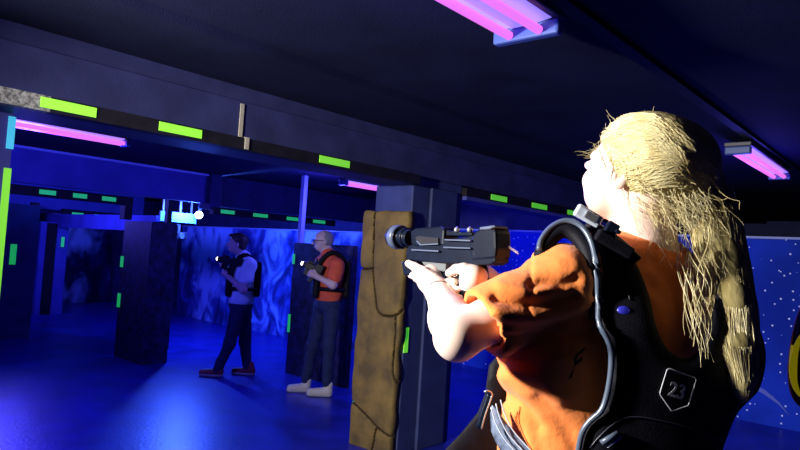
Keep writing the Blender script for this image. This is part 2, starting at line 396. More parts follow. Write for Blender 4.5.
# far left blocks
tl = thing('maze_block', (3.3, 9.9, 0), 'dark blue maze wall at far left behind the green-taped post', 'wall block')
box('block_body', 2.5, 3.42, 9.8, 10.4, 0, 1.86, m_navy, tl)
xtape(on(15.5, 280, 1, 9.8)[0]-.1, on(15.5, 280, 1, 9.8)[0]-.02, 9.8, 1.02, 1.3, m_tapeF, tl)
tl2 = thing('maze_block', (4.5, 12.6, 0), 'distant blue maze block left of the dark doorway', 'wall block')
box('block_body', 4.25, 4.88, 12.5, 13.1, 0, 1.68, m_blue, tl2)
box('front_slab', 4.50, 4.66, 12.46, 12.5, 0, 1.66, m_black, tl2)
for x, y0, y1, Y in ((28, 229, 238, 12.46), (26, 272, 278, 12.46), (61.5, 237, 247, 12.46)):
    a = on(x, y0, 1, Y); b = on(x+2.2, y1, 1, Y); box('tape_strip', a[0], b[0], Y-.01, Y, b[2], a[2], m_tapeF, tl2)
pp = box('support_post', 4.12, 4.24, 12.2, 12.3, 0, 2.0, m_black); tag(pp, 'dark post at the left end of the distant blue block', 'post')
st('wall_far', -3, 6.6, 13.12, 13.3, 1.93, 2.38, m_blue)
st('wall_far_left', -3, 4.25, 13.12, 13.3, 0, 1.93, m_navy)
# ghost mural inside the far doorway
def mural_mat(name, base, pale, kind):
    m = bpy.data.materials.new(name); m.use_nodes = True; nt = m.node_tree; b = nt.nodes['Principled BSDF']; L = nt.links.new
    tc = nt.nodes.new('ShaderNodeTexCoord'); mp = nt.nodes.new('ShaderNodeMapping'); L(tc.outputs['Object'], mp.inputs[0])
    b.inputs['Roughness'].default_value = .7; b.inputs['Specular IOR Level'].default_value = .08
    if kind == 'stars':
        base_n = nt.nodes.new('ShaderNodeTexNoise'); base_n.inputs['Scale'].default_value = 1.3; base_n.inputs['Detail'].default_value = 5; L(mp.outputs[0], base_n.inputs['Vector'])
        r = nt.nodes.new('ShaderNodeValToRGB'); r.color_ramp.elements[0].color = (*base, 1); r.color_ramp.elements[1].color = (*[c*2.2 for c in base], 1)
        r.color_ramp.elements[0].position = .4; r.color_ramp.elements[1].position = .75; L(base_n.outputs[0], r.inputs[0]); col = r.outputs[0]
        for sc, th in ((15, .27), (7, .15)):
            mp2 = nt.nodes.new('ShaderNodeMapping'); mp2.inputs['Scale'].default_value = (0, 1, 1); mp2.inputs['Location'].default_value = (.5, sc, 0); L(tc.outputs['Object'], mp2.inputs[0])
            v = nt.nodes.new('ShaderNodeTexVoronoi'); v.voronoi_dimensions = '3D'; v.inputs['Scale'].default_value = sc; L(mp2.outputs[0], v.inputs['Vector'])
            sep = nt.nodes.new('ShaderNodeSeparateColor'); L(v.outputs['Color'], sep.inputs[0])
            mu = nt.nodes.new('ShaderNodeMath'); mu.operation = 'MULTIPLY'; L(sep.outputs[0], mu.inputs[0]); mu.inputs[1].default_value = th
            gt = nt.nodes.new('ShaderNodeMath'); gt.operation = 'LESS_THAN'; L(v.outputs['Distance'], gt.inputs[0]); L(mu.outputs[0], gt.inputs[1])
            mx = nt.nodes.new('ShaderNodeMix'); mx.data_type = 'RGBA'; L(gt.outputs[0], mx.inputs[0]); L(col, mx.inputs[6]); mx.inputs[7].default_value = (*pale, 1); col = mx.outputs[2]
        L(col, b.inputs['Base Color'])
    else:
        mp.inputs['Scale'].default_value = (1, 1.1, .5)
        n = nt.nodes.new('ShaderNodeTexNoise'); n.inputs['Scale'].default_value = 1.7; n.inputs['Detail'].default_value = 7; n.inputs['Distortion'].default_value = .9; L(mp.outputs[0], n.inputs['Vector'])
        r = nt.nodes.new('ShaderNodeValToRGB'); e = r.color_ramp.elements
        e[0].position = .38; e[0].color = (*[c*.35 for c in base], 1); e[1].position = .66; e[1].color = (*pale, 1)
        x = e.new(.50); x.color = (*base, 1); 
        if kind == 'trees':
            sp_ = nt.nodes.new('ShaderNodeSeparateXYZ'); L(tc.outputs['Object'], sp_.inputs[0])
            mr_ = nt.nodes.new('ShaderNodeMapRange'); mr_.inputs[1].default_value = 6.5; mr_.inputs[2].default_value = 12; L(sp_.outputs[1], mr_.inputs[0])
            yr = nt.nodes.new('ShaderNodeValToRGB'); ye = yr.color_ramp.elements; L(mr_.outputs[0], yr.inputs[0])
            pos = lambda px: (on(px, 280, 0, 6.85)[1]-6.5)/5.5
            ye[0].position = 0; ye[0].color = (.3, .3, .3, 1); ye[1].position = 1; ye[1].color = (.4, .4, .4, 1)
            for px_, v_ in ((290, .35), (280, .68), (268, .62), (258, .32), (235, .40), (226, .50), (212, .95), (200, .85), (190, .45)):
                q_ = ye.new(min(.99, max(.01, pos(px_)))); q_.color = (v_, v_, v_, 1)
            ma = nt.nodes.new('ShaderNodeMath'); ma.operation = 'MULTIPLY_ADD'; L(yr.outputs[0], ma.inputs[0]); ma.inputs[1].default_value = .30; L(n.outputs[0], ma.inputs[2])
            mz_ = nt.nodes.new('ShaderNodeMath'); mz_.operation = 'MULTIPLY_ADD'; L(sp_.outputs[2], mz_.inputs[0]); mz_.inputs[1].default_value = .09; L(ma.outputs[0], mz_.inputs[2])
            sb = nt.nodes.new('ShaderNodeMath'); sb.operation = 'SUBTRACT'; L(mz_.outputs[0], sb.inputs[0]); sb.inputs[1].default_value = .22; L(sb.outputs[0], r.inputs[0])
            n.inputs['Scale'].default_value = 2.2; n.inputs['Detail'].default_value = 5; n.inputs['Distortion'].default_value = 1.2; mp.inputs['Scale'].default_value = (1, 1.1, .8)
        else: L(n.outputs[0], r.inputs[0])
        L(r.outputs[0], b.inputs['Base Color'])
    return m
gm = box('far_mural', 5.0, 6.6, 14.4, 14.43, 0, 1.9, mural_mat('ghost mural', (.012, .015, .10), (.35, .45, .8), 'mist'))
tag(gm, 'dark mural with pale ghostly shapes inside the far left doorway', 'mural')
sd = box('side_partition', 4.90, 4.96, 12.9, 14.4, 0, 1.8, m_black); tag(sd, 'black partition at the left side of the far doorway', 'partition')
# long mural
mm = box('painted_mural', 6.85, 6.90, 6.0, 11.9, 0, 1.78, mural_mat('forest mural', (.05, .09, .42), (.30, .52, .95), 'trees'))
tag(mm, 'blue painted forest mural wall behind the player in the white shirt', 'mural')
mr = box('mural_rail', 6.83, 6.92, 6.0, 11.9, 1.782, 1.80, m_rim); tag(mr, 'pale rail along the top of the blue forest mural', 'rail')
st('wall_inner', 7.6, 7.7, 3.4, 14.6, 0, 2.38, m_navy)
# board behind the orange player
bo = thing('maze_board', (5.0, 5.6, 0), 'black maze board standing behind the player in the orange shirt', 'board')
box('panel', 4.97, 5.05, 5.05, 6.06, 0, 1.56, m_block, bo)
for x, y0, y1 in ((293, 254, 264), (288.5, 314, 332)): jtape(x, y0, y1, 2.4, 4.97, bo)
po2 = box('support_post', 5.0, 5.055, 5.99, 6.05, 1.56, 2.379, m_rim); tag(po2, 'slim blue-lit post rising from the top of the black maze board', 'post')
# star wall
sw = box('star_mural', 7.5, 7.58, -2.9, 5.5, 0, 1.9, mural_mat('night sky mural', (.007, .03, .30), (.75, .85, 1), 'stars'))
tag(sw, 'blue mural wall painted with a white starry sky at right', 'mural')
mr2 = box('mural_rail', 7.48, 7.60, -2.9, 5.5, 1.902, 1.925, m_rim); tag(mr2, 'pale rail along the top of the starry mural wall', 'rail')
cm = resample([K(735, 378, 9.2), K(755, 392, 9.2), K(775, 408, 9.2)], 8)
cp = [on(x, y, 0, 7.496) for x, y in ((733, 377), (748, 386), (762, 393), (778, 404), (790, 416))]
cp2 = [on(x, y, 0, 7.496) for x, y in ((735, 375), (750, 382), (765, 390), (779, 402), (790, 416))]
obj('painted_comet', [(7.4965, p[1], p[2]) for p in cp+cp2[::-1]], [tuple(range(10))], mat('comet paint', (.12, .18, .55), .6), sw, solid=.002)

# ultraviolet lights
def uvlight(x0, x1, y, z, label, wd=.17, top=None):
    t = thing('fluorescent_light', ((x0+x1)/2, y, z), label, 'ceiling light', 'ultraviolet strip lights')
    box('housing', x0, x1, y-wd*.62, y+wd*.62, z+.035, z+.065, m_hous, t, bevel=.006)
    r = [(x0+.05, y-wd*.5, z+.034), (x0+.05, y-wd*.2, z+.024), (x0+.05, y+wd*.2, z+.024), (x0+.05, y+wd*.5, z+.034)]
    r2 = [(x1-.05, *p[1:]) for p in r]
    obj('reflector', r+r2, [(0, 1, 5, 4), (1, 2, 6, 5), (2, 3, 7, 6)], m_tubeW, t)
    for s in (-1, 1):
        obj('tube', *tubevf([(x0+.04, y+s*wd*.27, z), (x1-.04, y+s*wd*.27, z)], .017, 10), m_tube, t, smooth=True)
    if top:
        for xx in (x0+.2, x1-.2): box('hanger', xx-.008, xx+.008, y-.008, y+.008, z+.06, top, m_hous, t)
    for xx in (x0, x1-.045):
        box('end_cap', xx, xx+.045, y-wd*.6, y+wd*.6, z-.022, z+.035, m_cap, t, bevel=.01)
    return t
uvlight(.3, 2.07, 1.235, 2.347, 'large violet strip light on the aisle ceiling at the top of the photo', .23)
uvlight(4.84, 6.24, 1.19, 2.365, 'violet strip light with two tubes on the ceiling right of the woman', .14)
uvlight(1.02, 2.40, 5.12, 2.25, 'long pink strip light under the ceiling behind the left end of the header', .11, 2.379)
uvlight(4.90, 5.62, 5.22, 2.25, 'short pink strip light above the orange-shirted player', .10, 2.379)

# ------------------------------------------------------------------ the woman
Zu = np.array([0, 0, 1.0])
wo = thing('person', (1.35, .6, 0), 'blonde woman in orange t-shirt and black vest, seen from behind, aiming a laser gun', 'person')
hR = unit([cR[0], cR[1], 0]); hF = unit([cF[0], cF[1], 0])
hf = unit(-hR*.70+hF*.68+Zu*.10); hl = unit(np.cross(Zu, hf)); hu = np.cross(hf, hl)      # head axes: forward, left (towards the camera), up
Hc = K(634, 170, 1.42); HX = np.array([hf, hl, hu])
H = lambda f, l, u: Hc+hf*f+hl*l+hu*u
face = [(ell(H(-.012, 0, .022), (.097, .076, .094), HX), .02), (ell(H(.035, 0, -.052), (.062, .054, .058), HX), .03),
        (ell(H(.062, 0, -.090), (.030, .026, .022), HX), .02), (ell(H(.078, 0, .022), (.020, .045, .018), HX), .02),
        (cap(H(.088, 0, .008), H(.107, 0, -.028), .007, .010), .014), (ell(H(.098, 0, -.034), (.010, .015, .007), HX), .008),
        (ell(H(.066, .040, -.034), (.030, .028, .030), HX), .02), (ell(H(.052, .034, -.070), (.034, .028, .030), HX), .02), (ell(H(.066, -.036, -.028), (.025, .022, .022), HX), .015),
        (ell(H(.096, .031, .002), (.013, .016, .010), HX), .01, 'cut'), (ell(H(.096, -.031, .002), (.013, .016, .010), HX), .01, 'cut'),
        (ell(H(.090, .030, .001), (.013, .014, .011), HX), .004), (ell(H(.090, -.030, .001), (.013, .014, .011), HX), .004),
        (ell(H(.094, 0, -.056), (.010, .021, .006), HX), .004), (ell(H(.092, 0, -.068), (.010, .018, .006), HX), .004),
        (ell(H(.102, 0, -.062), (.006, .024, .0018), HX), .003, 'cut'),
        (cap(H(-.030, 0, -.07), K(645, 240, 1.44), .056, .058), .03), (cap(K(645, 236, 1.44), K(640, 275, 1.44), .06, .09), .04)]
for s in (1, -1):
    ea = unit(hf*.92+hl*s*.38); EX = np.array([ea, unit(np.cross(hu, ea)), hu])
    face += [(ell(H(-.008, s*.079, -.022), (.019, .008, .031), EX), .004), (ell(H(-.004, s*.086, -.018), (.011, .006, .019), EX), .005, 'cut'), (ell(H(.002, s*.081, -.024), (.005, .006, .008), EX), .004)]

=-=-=

Quote the listing above, but only from the line that shows "box('block_body', 4.25, 4.88, 12.5, 13.1, 0, 1.68, m_blue, tl2)" through the line that shows "blue block', 'post')".

Reply:
box('block_body', 4.25, 4.88, 12.5, 13.1, 0, 1.68, m_blue, tl2)
box('front_slab', 4.50, 4.66, 12.46, 12.5, 0, 1.66, m_black, tl2)
for x, y0, y1, Y in ((28, 229, 238, 12.46), (26, 272, 278, 12.46), (61.5, 237, 247, 12.46)):
    a = on(x, y0, 1, Y); b = on(x+2.2, y1, 1, Y); box('tape_strip', a[0], b[0], Y-.01, Y, b[2], a[2], m_tapeF, tl2)
pp = box('support_post', 4.12, 4.24, 12.2, 12.3, 0, 2.0, m_black); tag(pp, 'dark post at the left end of the distant blue block', 'post')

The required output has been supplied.